§ Objective
Reproduce, please, only the lines from the first line below to the line containing "uv=np.zeros((len(rows) * n, 2)) + .3)", inclusive.

+===+

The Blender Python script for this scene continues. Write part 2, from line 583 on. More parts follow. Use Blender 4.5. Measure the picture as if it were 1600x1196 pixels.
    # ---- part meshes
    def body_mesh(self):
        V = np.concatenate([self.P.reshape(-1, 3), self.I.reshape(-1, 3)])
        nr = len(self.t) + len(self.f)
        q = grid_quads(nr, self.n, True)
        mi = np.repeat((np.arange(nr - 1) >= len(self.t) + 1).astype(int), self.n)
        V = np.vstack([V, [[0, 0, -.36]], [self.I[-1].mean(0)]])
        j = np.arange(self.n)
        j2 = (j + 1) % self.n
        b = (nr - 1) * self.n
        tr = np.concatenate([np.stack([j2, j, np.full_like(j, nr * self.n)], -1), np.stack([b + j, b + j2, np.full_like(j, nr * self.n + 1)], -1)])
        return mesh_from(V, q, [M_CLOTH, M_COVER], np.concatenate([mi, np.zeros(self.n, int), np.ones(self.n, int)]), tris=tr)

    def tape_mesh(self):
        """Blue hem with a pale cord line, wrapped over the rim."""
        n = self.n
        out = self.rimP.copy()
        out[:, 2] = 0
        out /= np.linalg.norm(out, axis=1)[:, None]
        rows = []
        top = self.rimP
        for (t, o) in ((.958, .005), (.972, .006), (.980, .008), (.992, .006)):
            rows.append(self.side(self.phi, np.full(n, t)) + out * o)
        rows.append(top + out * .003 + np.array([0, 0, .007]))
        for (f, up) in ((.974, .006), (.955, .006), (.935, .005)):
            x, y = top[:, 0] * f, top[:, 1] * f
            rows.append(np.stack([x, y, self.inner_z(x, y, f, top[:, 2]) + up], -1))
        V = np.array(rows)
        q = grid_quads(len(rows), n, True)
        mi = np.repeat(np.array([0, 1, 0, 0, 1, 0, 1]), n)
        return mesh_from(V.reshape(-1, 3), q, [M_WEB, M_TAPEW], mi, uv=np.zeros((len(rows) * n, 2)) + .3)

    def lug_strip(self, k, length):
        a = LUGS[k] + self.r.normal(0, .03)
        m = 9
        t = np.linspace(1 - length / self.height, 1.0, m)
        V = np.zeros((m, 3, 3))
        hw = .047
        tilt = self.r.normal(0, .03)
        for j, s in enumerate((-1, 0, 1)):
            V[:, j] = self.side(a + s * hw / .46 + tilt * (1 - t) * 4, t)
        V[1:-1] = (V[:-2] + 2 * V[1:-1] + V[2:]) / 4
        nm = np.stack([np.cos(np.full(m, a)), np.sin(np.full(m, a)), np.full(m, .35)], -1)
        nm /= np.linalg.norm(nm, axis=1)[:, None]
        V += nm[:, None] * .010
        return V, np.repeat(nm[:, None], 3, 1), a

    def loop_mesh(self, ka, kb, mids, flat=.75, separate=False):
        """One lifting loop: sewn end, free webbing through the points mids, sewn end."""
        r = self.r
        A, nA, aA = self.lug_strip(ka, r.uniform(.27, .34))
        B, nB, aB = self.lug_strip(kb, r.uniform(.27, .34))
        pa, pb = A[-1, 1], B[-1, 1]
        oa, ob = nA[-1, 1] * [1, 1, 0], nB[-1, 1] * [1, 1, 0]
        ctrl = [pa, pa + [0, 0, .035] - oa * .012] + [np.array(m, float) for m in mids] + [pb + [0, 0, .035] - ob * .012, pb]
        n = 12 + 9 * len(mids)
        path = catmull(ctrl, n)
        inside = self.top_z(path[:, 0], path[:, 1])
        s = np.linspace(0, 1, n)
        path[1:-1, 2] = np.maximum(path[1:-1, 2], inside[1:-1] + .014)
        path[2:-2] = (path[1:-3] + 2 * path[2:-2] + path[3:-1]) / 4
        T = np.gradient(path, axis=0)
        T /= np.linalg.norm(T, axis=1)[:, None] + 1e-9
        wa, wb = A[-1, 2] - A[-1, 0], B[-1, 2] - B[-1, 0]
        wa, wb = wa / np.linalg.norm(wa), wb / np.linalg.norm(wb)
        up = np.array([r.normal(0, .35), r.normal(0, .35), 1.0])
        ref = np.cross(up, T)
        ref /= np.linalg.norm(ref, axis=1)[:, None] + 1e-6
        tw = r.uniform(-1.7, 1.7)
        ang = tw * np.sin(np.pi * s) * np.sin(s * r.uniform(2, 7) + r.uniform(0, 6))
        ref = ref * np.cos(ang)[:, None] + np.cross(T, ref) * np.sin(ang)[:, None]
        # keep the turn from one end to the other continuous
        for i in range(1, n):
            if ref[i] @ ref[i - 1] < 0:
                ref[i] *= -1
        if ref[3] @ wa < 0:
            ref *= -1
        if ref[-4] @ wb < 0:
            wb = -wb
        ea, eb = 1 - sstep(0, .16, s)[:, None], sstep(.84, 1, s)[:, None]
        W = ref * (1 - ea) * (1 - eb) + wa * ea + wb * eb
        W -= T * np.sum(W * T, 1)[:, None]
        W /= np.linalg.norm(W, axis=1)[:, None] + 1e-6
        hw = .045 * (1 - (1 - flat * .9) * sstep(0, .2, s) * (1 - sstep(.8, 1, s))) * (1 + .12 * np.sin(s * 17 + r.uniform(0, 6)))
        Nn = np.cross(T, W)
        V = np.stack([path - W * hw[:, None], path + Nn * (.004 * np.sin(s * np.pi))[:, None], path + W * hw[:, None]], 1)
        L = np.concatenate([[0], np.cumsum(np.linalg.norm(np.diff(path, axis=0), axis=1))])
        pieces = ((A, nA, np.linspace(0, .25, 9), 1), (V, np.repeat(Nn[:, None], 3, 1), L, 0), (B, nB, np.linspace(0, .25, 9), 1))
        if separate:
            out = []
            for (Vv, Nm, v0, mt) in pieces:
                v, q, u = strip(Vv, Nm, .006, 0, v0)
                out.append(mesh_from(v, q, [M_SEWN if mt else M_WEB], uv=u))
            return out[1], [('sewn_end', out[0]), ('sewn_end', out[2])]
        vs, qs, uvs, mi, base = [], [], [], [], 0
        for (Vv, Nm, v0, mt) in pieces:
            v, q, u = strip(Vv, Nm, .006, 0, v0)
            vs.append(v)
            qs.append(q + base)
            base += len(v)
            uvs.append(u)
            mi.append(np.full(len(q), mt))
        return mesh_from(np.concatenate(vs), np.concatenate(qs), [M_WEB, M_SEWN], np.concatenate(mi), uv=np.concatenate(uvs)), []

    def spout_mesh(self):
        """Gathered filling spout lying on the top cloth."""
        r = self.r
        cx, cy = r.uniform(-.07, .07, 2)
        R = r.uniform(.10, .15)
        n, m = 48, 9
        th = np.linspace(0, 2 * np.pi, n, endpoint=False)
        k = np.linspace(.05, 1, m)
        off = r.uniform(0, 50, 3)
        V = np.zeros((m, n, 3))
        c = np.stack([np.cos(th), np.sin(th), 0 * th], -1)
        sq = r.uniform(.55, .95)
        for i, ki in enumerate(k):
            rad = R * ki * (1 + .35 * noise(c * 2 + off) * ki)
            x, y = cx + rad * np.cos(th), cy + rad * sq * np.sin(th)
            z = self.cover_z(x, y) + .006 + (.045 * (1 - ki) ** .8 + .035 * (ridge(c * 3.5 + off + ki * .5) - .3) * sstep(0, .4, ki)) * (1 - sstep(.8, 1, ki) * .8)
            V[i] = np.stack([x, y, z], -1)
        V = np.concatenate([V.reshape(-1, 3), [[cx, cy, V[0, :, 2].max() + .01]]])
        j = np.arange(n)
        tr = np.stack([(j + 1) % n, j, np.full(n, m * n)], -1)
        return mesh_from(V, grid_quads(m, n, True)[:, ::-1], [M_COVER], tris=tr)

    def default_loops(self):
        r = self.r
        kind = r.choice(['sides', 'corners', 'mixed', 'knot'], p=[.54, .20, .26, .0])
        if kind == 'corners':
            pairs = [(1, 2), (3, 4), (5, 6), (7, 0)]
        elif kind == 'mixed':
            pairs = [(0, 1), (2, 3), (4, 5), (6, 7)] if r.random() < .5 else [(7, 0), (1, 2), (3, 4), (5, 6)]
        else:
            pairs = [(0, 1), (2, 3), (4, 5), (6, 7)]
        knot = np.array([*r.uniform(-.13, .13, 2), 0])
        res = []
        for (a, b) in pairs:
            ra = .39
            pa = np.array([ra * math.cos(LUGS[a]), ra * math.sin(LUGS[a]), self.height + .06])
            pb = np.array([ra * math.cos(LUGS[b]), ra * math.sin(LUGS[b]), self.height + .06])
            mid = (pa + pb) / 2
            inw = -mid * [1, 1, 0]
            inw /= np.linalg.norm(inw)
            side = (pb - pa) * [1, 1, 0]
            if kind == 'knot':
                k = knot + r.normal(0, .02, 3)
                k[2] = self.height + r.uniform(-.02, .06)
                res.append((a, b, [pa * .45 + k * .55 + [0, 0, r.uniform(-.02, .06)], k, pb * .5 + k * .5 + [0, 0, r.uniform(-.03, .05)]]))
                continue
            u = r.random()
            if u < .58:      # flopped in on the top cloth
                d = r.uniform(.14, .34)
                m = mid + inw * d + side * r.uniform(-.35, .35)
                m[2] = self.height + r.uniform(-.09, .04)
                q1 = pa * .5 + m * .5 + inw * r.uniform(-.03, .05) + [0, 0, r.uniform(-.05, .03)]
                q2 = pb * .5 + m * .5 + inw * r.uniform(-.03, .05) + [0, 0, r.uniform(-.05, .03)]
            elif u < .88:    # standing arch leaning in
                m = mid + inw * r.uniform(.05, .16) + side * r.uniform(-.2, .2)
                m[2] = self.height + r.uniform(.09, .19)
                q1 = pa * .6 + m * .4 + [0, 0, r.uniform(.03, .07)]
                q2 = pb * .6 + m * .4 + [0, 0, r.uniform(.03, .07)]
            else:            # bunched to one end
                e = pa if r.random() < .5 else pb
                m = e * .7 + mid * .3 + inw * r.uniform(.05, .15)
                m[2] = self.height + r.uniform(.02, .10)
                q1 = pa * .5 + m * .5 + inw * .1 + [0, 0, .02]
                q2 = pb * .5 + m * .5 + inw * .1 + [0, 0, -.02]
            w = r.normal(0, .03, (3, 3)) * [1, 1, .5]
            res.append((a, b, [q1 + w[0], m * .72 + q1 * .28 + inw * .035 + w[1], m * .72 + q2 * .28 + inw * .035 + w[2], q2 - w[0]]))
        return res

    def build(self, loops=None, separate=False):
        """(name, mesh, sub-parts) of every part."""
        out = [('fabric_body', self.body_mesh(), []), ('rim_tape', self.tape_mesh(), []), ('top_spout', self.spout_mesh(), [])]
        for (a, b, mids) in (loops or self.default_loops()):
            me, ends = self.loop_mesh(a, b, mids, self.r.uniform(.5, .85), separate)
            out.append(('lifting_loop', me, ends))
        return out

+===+

§ Worked answer
The Blender Python script for this scene continues. Write part 2, from line 583 on. More parts follow. Use Blender 4.5. Measure the picture as if it were 1600x1196 pixels.
    # ---- part meshes
    def body_mesh(self):
        V = np.concatenate([self.P.reshape(-1, 3), self.I.reshape(-1, 3)])
        nr = len(self.t) + len(self.f)
        q = grid_quads(nr, self.n, True)
        mi = np.repeat((np.arange(nr - 1) >= len(self.t) + 1).astype(int), self.n)
        V = np.vstack([V, [[0, 0, -.36]], [self.I[-1].mean(0)]])
        j = np.arange(self.n)
        j2 = (j + 1) % self.n
        b = (nr - 1) * self.n
        tr = np.concatenate([np.stack([j2, j, np.full_like(j, nr * self.n)], -1), np.stack([b + j, b + j2, np.full_like(j, nr * self.n + 1)], -1)])
        return mesh_from(V, q, [M_CLOTH, M_COVER], np.concatenate([mi, np.zeros(self.n, int), np.ones(self.n, int)]), tris=tr)

    def tape_mesh(self):
        """Blue hem with a pale cord line, wrapped over the rim."""
        n = self.n
        out = self.rimP.copy()
        out[:, 2] = 0
        out /= np.linalg.norm(out, axis=1)[:, None]
        rows = []
        top = self.rimP
        for (t, o) in ((.958, .005), (.972, .006), (.980, .008), (.992, .006)):
            rows.append(self.side(self.phi, np.full(n, t)) + out * o)
        rows.append(top + out * .003 + np.array([0, 0, .007]))
        for (f, up) in ((.974, .006), (.955, .006), (.935, .005)):
            x, y = top[:, 0] * f, top[:, 1] * f
            rows.append(np.stack([x, y, self.inner_z(x, y, f, top[:, 2]) + up], -1))
        V = np.array(rows)
        q = grid_quads(len(rows), n, True)
        mi = np.repeat(np.array([0, 1, 0, 0, 1, 0, 1]), n)
        return mesh_from(V.reshape(-1, 3), q, [M_WEB, M_TAPEW], mi, uv=np.zeros((len(rows) * n, 2)) + .3)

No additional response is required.